Race Riot

‘Several delicate balancing acts are required in discussing the specifics of the racial riots in Liverpool. The first is to avoid reducing the Black community to the role of helpless victims in the face of white aggression, and the second is to regard the 1919 riots as part of the long term history of the Black population in the city.’  (Jacqueline Jenkinson, 1987)

In the wake of the First World War competition for jobs led to dissatisfaction among Britain’s white workers, who quickly came to resent the presence of black labour. This was the key factor that led to the outbreak of race rioting in Britain’s major seaports from January to August 1919. Another significant factor, highlighted by contemporary media and modern day historians, is the perceived threat to white masculinity posed by the increasing number of relationships between black men and white women.

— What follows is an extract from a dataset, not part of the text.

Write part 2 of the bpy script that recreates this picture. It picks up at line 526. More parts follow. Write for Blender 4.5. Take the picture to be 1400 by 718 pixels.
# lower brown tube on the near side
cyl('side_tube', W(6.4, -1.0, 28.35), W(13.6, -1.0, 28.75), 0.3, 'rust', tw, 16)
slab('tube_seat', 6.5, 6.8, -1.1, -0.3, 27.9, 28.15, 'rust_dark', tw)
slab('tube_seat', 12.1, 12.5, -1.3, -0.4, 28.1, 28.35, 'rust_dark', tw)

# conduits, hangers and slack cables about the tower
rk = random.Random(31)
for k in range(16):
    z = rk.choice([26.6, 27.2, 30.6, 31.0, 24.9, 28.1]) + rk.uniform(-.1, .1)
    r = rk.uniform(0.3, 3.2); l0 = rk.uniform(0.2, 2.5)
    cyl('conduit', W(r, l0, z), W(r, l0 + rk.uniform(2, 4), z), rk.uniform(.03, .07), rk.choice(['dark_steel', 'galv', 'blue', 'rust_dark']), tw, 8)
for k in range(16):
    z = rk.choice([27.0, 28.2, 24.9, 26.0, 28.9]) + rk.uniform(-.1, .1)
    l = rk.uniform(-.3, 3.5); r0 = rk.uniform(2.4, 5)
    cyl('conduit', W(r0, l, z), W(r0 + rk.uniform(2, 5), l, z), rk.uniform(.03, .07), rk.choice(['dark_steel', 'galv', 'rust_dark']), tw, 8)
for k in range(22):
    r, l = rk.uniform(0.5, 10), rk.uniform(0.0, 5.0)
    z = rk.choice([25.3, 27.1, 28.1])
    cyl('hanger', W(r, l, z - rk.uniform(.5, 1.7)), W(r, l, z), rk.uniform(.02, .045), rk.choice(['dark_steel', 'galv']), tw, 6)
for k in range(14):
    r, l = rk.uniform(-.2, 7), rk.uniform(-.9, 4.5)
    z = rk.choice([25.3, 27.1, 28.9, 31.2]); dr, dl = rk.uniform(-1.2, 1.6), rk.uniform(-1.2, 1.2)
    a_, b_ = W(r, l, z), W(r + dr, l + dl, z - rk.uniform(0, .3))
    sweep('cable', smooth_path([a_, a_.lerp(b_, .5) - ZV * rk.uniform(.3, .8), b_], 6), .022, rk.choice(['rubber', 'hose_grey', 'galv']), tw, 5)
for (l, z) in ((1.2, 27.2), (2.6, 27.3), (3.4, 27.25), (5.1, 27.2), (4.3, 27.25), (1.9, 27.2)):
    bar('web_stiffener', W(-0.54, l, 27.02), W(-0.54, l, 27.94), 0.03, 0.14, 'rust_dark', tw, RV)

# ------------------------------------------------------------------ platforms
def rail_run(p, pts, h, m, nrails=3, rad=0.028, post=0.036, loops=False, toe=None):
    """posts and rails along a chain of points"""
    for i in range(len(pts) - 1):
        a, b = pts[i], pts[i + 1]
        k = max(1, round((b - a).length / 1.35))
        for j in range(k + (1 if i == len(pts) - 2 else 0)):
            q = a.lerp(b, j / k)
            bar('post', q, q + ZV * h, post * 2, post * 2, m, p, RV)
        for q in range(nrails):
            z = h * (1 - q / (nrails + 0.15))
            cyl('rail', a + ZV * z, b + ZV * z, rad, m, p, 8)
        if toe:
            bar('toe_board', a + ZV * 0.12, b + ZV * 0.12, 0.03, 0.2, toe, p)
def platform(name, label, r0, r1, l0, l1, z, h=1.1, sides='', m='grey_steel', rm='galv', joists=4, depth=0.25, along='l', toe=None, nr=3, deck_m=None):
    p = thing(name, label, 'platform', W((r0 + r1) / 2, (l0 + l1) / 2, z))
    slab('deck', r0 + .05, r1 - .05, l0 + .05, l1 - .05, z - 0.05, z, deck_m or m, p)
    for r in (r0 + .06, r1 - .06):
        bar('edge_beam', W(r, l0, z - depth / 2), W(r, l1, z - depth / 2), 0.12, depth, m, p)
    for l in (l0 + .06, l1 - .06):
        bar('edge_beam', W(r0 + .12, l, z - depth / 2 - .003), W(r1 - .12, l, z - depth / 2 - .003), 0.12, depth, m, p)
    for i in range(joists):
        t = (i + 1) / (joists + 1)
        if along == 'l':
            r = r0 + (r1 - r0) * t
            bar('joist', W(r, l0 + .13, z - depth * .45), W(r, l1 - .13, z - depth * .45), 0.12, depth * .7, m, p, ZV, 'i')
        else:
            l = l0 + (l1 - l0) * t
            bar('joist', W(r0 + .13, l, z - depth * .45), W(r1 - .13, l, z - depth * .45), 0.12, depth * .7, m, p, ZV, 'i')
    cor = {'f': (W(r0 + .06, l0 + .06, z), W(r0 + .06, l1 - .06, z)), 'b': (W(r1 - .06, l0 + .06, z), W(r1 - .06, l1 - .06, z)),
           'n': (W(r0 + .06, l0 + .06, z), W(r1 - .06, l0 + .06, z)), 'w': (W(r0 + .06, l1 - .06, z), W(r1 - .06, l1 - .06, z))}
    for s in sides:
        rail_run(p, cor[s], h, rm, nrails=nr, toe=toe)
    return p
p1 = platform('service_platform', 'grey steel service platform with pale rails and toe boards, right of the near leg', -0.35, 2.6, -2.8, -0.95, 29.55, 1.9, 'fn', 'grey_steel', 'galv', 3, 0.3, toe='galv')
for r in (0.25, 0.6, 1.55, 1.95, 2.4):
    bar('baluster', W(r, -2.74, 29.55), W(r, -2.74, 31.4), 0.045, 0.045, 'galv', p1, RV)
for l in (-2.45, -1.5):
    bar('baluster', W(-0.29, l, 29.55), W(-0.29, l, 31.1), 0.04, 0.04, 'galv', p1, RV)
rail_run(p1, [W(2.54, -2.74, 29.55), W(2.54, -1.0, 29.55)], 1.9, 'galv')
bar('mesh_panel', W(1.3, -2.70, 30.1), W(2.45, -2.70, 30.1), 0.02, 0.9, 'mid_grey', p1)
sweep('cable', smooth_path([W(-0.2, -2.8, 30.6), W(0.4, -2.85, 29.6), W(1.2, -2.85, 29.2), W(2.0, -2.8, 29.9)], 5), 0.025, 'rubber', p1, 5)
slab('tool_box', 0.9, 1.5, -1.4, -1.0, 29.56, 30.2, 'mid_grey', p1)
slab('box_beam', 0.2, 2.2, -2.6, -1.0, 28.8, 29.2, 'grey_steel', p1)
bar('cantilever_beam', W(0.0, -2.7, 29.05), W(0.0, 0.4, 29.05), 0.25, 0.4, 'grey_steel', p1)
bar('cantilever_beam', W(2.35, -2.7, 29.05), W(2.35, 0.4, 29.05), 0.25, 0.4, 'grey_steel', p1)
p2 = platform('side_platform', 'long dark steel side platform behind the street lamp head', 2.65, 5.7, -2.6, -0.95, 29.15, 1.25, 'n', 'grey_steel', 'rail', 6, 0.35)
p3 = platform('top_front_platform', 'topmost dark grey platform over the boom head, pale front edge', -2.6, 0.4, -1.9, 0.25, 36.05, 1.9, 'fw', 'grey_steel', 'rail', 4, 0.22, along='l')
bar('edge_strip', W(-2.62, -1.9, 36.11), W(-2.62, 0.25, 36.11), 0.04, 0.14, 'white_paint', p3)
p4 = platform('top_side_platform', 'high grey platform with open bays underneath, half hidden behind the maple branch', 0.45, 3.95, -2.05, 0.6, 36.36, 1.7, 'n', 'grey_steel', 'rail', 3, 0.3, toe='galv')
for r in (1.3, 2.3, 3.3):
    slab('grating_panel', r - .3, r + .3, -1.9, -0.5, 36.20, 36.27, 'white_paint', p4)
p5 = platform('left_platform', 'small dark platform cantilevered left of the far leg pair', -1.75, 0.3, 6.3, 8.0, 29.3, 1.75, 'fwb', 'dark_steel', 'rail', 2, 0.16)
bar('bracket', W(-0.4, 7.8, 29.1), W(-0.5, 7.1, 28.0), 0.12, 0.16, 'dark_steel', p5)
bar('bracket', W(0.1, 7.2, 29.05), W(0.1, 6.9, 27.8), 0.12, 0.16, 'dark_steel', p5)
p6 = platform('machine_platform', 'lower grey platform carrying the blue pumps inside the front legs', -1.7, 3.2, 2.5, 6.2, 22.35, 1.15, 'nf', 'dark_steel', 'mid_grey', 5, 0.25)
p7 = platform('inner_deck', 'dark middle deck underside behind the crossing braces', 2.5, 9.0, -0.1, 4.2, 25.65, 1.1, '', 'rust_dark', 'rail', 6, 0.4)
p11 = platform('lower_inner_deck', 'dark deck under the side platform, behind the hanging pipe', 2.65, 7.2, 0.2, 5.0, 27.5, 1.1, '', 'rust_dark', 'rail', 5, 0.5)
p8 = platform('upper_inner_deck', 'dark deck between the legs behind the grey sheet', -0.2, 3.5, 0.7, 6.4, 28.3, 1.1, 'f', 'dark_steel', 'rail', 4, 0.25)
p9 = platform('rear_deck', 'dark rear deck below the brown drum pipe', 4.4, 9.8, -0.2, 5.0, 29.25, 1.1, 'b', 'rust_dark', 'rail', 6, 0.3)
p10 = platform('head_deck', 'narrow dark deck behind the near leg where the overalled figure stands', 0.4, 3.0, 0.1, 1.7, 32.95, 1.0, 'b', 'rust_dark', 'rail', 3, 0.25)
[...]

Liverpool’s black population had grown dramatically during the war, made welcome by industries such as chemicals, sugar refining and munitions in order to fill the labour shortage created when white British workers enlisted in the armed forces. The end of the war in November 1918 further swelled the city’s black population when black servicemen were demobilised and black seafarers discharged to Liverpool. Estimates of the size of the population vary from 2,000 to 5,000, with a significant proportion rendered unemployed. As the war-time need for surplus labour fizzled out, white workers refused to work alongside black workers and the ‘colour bar’, supported by trade unions, was imposed across the city.

Approaches were made to the Lord Mayor of Liverpool on behalf of black citizens by black organisations and churches and by individual black men themselves. They detailed the destitution faced by those unable to return home and by those who had settled here, many with families and unable to find work. The Lord Mayor also received a deputation claiming to represent 5,000 unemployed white ex-serviceman and seafarers complaining of competition from black workers, a situation with which he sympathised. By May 1919, as attacks on black men increased, the Lord Mayor was reporting outbreaks of violence to the Colonial office and was seeking support in finding a solution to the problem of ‘coloured labour’.

Much has been documented locally on the murder of Charles Wootton, a Bermudan Seafarer whose boarding house was raided by police on 5th June 1919, which resulted in him being both police and an angry mob into the Mersey where he was pelted with stones until he died. This tragedy signalled the beginning of Liverpool’s race riots. The level of anti-black hostility and violence was unprecedented, with organised gangs of up to 10,000 searching the city for black men and attacking them in their homes and on the street. Black boarding houses were ransacked and set alight.

Reports by local and national media placed the blame for the riots on black men, as did the police, who blamed West Indian men in particular; black arrests far outnumbered white arrests. While black men defended themselves with whatever weapons were at their disposal, the courts clearly laid the blame on the white mobs, who were ‘making the name of Liverpool an abomination and disgrace to the rest of the country’. (Fryer 303)

Such was the scale of the violence that by June 10th over 700 men, women and children were housed in bridewells and fire stations. The containment of black men and their families in one place encouraged the Lord Mayor, a representative from the Ministry of Labour and Liverpool’s Chief Constable, to hatch a plan for the entire black population to be housed in army compounds until a repatriation scheme could be put into place. This plan was never implemented, possibly because of the practicalities of repatriating a population the size of Liverpool’s black community and the high occurrence of mixed race relationships.